I've never thought I'd see the day I'd be the other half of a long distance relationship. I wouldn't even consider getting involved with someone if I couldn't see them regularly. But, in about a week, I will be losing my boyfriend to California -- an entirely different coast, time zone and world.
Fun fact: California is 36 hours away from Georgia. That's 2453 miles. Driving would take about three days and a plane tickets costs about $500. What that means is that I am totally freaking out.
I've looked at my situation two ways, trying to figure out what I'm getting myself into: the optimist vs. the realist.

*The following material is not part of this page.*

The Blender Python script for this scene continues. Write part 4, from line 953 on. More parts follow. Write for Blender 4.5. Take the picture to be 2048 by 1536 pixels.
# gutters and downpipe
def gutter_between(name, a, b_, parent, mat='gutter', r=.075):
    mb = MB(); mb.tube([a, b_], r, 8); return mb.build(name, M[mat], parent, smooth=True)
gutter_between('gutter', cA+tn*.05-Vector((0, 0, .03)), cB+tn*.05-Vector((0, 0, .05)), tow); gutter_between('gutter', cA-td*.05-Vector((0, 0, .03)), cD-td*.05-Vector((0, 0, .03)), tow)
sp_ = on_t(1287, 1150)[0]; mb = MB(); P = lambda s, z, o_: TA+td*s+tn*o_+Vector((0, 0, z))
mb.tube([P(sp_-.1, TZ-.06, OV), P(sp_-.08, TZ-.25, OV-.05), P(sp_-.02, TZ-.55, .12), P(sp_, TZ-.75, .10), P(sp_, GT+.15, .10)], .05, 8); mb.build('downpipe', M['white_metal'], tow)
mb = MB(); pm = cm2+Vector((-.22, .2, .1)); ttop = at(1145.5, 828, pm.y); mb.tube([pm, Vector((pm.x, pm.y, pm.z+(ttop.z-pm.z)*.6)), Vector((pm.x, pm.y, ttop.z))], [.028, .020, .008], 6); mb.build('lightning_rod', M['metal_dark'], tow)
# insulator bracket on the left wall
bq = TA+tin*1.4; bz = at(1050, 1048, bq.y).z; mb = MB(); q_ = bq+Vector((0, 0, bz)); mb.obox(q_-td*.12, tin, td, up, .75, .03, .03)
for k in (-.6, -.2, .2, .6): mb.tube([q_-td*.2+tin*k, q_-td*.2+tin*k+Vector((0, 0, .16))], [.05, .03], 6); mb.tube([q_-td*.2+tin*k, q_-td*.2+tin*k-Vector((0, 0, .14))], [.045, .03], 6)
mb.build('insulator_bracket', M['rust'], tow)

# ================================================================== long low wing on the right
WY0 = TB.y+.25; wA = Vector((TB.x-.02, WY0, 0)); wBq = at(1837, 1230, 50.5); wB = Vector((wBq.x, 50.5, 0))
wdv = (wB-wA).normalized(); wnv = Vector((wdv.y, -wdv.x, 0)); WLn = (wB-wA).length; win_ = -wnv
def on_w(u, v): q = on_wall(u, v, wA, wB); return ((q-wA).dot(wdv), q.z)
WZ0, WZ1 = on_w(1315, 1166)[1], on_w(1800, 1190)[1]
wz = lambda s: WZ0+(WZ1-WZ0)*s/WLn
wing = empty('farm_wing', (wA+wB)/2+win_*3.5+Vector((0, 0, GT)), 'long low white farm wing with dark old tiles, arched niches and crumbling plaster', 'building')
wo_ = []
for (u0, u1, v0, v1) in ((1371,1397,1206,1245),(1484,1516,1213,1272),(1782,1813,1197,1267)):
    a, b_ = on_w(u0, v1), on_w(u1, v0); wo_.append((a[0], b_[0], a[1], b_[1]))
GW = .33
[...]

The optimist says, "This'll make your relationship stronger. There are plenty of ways to keep in touch.The time difference isn't so bad. People do this all the time. It's not that big of a deal. Now you'll have more time to spend with your friends! You won't be sad and lonely nearly as much as you think. Plus, absence makes the heart grow fonder."

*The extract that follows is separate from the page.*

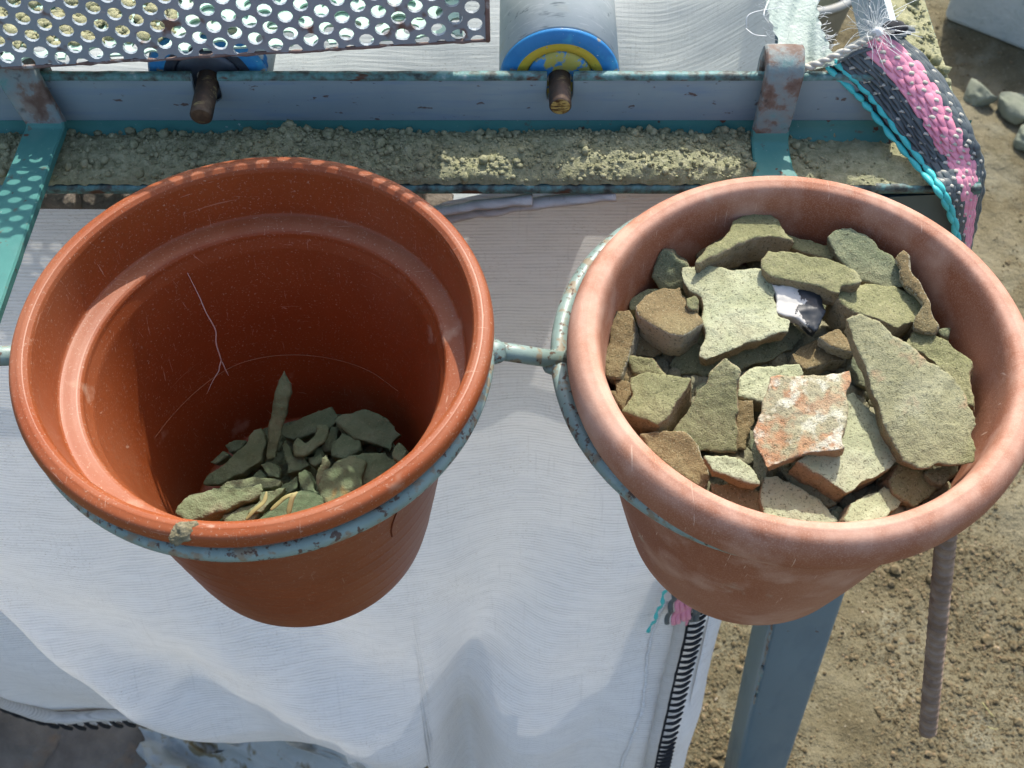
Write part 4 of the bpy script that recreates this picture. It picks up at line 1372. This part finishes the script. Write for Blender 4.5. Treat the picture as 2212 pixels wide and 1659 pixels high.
straw([(690, 1325), (760, 1250), (830, 1185), (850, 1110)], [-.074, -.070, -.068, -.066], .0012, 'yellow straw blade lying along the twisted bone end')
straw([(880, 1250), (950, 1190), (1000, 1150), (1090, 1115)], [-.072, -.069, -.067, -.066], .0012, 'yellow straw blade slanting up to meet the short blade')
straw([(1015, 1290), (1030, 1220), (1050, 1150), (1085, 1112)], [-.070, -.067, -.064, -.063], .0014, 'short pale straw blade standing up near the front rim')

# ------------------------------------------------------------------ hanging cloth below the rail
cprof_z = [-.015, -.06, -.14, -.24, -.34, -.44, -.52, -.58, -.62]
cprof_y = [.4535, .4555, .4500, .4380, .4220, .4020, .3820, .3640, .3560]


_bp = np.array([at_y(a, b - 32, yq) for a, b, yq in ((-120, 1275, .42), (0, 1338, .418), (100, 1404, .412), (200, 1466, .405), (320, 1538, .397), (450, 1582, .392), (560, 1604, .388), (700, 1630, .384), (850, 1652, .38), (930, 1660, .378))])


def cloth_bottom(x):
    # lower outline of the belly, per x: height of the turn-under
    xs_ = list(_bp[:, 0]) + [_bp[-1, 0] + .006, .0, .2]
    return interp(x, xs_, list(_bp[:, 2]) + [-.97, -.97, -.97])


nu, nv = 330, 300
xs = np.linspace(-.52, .174, nu)
U, Vv = np.meshgrid(xs, np.linspace(0, 1, nv), indexing='ij')
zt = interp(xs, [-.52, -.22, -.10, -.055, -.035, -.01, .05, .174], [-.020, -.0225, -.027, -.026, -.016, -.0085, -.0075, -.0075])
zbm = cloth_bottom(xs)
ZZ = zt[:, None] + (zbm - zt)[:, None] * np.minimum(Vv / .90, 1)
YY = np.interp(-ZZ.ravel(), [-a for a in cprof_z], cprof_y).reshape(ZZ.shape)
YY = np.where(ZZ < -.62, .356 - .02 * (ZZ + .62) * -1, YY)
# turn under at the lower edge
k = np.clip((Vv - .80) / .20, 0, 1)
hang = np.clip((U + .02) / .05, 0, 1)          # the right-hand fall hangs straight instead
YY += (1 - hang) * .075 * k ** 2.2
ZZ += (1 - hang) * .012 * k ** 3
# folds: valley from between the pots down to the notch, then a deep fold
dz = np.clip((-ZZ - .20) / .35, 0, 1.3)
xv_ = .028 - .062 * np.clip((-ZZ - .25) / .27, 0, 1.15)
YY += .032 * dz ** 2.0 * np.exp(-((U - xv_) / (.024 + .022 * (1 - np.clip(dz, 0, 1)))) ** 2)
YY -= .012 * dz * np.exp(-((U - xv_ - .055) / .035) ** 2) + .008 * dz * np.exp(-((U - xv_ + .07) / .05) ** 2)
Q = np.stack([U.ravel(), ZZ.ravel() * .45, 0 * U.ravel()], -1)
YY += (.008 * fbm(Q * 7, 71, 3) + .0022 * fbm(Q * 26, 73, 3)).reshape(U.shape) * np.clip((-ZZ - .02) / .15, 0, 1)
_rg = 1 - np.abs(vnoise(np.stack([U.ravel() * 9 + ZZ.ravel() * 2.5, ZZ.ravel() * 3.2 - U.ravel() * 2, 0 * U.ravel()], -1), 77)).reshape(U.shape)
YY -= .007 * np.maximum(_rg - .55, 0) * np.clip((-ZZ - .12) / .15, 0, 1)
# diagonal drag folds at the lower left
YY += .010 * np.clip((-ZZ - .30) / .2, 0, 1) * np.sin((U * .75 + ZZ * .65) * 42) * np.clip((-.06 - U) / .1, 0, 1)
# turn the right edge back round the corner
e = np.clip((U - .150) / .024, 0, 1)
YY += .030 * e ** 1.8
UVc = np.stack([U.ravel(), ZZ.ravel()], -1)
S = np.stack([U.ravel(), YY.ravel(), ZZ.ravel()], -1)
sack = thing('hanging_cloth', 'large white woven sacking cloth hanging below the front rail', 'cloth', (-.15, .40, -.6))
part('cloth_sheet', S, grid_faces(nu, nv), m_cloth, sack, uv=UVc)


CU, CY_, CZ, CNU = U.copy(), YY.copy(), ZZ.copy(), nu


def cloth_pt(x, z):
    i = int(np.clip(round((x + .52) / .694 * (CNU - 1)), 0, CNU - 1))
    j = int(np.argmin(np.abs(CZ[i] - z)))
    return np.array([CU[i, j], CY_[i, j], CZ[i, j]])


for q_, (px_, py_, sz_, sd_, lab_) in enumerate(((165, 428, .017, 41, 'dark rock showing in the gap under the rail beside the left arm'), (255, 433, .021, 42, 'larger dark rock under the rail just next to the glossy pot'), (330, 425, .018, 44, 'dark rock under the rail mostly hidden by the glossy pot rim'), (905, 434, .014, 43, 'greenish rock lump in the gap where the hem fold begins'), (60, 430, .016, 45, 'small dark rock under the rail next to the arm, at the picture edge'))):
    v_, f_ = ico(3)
    v_ = v_ * (1 + .3 * fbm(v_ * 1.4 + sd_, sd_, 3))[:, None] * np.array([1.5, 1, .8]) * sz_
    ro_ = mk('rock', v_, f_, m_rock)
    ro_.location = at_y(px_, py_, .488)
    tag(ro_, lab_, 'rock', 'rocks caught behind the hanging cloth')
# hem fold just under the rail between the pots
for (pa, w, dy) in (([(880, 478), (960, 462), (1060, 446), (1180, 428), (1330, 412)], .0042, -.003), ([(900, 452), (980, 440), (1060, 428), (1150, 419)], .0036, -.004)):
    P = catmull(np.array([at_y(a, b, .4520) for a, b in pa]), 60)
    P[:, 1] += dy + .0008 * vnoise(P * 150, 3)
    V, F = tube(P, w * (1 + .2 * vnoise(P * 120, 8)), 10, flat=.55, up=(0, 0, 1))
    part('hem_fold', V, F, m_hem, sack, uv=np.stack([V[:, 0], V[:, 2]], -1))
# piped seam with black whip stitching down the right-hand fall
seam_px = [(1512, 1262), (1498, 1310), (1484, 1380), (1466, 1450), (1448, 1530), (1432, 1600), (1416, 1680), (1400, 1760)]


def on_cloth_px(px, py):
    d = ray(px, py)
    best, bp = 1e9, None
    for s in np.linspace(.6, 1.5, 700):
        p = ORG + d * s
        if p[0] < -.52 or p[0] > .174 or p[2] > 0:
            continue
        q = cloth_pt(p[0], p[2])
        if abs(q[2] - p[2]) < .006 and abs(q[1] - p[1]) < best:
            best, bp = abs(q[1] - p[1]), p
    return bp


sp = np.array([on_cloth_px(*p) for p in seam_px])
sp = catmull(sp, 160)
sp[:, 1] -= .0055
P = sp.copy()
P[:, 0] -= .0095
V, F = tube(P, .0050 * (1 + .08 * vnoise(P * 120, 5)), 12, flat=.9, up=(0, -1, 0))
part('piping', V, F, m_hem, sack, uv=np.stack([V[:, 0], V[:, 2]], -1))
P = sp.copy()
P[:, 0] -= .0035
V, F = tube(P, .0012, 6)
part('stitch_line', V, F, m_thread, sack)
L = np.concatenate([[0], np.cumsum(np.linalg.norm(np.diff(sp, axis=0), axis=1))])
ns = int(L[-1] / .0088)
for i in range(ns):
    s = (i + .5) * .0088
    c = np.array([np.interp(s, L, sp[:, q]) for q in range(3)])
    a = c + np.array([-.0040, -.0010, -.0028])
    m_ = c + np.array([.0040, -.0022, .0010])
    b = c + np.array([.0105, .0010, .0048])
    V, F = tube(catmull([a, m_, b], 8), [.0008, .0013, .0016, .0017, .0017, .0016, .0013, .0007], 6)
    part('stitch', V, F, m_thread, sack)
# raw edge of the seam allowance, a wavy ridge left of the piping
P = sp[20:].copy()
P[:, 0] -= .032 + .004 * np.sin(np.linspace(0, 9, len(P))) - .010 * np.linspace(1, 0, len(P)) ** 2
for q in range(len(P)):
    P[q, 1] = cloth_pt(P[q, 0], P[q, 2])[1] - .0015
P[:, 0] += .0012 * vnoise(P * 160, 5)
V, F = tube(P, .0015 * (1 + .35 * vnoise(P * 140, 5)), 8, flat=.8, up=(0, -1, 0))
part('seam_allowance_edge', V, F, m_cloth, sack, uv=np.stack([V[:, 0], V[:, 2]], -1))
# side panel showing beyond the seam
nu2, nv2 = 30, 140
u2, v2 = np.meshgrid(np.linspace(0, 1, nu2), np.linspace(0, 1, nv2), indexing='ij')
z2 = -.24 - .80 * v2
x2 = .158 + .034 * np.sin(u2 * 1.5) + .004 * np.sin(v2 * 9)
y2 = np.interp(-z2.ravel(), [-a for a in cprof_z], cprof_y).reshape(z2.shape) + .012 + .11 * u2 ** 1.6 + .004 * np.sin(v2 * 13 + u2 * 4)
S2 = np.stack([x2.ravel(), y2.ravel(), z2.ravel()], -1)
part('side_panel', S2, grid_faces(nu2, nv2), m_cloth, sack, uv=np.stack([y2.ravel(), z2.ravel()], -1))

# fold of the sacking showing behind the belly, below the notch
U3, Z3 = np.meshgrid(np.linspace(-.20, .03, 60), np.linspace(-1.02, -.45, 80), indexing='ij')
Y3 = .462 + .006 * np.sin(U3 * 70 + Z3 * 9) + .004 * np.sin(U3 * 160)
S5 = np.stack([U3.ravel(), Y3.ravel(), Z3.ravel()], -1)
part('back_fold', S5, grid_faces(60, 80), m_cloth, sack, uv=np.stack([U3.ravel(), Z3.ravel()], -1))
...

The realist (okay, pessimist) says, "Long distance relationships never work. Will your schedules ever align? How do you know what's really going on? What happens when you want to cuddle (this is a legitimate concern, btw)? What if he meets someone? What if you meet someone? You're so young anyway. Maybe this is a good time to take a break and figure out more about yourself."

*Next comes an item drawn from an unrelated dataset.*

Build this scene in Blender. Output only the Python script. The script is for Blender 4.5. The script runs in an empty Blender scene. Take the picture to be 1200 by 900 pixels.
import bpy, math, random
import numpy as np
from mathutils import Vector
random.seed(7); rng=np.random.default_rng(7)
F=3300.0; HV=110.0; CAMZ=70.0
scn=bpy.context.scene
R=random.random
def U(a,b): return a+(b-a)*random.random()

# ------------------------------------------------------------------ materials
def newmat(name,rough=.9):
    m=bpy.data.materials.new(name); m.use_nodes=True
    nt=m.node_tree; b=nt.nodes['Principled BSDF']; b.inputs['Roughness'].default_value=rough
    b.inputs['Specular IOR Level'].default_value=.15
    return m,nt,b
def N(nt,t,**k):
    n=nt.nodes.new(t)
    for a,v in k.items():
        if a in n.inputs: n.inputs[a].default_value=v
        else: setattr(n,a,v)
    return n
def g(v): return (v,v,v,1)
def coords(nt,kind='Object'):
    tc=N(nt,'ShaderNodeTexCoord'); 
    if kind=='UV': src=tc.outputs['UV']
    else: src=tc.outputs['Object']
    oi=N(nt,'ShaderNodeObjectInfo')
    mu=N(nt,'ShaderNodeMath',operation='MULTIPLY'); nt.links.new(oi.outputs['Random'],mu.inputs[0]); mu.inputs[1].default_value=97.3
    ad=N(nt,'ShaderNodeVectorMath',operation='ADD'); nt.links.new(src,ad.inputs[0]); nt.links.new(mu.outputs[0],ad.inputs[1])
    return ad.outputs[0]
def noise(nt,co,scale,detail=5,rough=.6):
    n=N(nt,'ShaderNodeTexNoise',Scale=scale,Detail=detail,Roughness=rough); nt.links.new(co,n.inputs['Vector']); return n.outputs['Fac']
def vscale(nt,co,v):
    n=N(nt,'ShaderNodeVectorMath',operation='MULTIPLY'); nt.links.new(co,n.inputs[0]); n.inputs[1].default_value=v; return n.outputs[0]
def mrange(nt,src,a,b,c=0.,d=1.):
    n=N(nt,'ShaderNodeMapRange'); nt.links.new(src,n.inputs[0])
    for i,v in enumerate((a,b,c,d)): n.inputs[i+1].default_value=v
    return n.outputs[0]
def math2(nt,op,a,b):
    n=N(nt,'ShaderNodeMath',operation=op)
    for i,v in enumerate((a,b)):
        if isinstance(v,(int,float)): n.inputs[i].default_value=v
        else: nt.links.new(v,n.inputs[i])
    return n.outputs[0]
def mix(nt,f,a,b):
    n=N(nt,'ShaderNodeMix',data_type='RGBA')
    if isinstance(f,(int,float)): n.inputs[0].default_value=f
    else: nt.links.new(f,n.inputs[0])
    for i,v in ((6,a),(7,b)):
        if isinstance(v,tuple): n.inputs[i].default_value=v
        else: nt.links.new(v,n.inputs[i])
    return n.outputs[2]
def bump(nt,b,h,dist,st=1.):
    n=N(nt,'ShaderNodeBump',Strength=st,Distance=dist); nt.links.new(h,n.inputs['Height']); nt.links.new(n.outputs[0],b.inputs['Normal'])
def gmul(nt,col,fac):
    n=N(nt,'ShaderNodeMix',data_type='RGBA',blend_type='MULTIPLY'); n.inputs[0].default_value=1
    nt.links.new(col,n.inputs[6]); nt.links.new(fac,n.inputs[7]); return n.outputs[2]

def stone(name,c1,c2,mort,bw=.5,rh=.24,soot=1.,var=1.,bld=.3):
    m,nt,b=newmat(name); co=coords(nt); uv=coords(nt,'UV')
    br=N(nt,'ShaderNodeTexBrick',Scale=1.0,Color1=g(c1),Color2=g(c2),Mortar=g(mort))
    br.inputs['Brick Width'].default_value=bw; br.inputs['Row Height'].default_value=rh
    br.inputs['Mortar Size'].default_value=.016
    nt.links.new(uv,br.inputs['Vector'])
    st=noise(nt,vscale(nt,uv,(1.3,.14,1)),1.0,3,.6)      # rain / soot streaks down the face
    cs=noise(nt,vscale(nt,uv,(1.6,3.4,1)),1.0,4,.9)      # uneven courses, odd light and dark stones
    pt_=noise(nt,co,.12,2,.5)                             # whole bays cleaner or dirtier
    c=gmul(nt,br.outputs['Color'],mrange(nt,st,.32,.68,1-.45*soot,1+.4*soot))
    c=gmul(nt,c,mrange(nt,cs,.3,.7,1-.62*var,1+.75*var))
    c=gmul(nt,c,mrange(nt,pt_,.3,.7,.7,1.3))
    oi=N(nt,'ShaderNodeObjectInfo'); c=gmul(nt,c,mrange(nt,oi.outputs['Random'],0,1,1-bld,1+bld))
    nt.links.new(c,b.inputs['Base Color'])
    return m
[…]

As you can see, it's a real battle in my head these days.
I've spent the last four years of my life being secure in my relationship and enjoying the small, daily moments. My comfortable routine will be gone. I'm not sure what it'll be like, and really, I think that's my biggest fear. I don't know what's going to happen. Period.
I'll just have to wait and see how things unravel. If you guys have any words of advice for situation I'm in, please, help a girl out.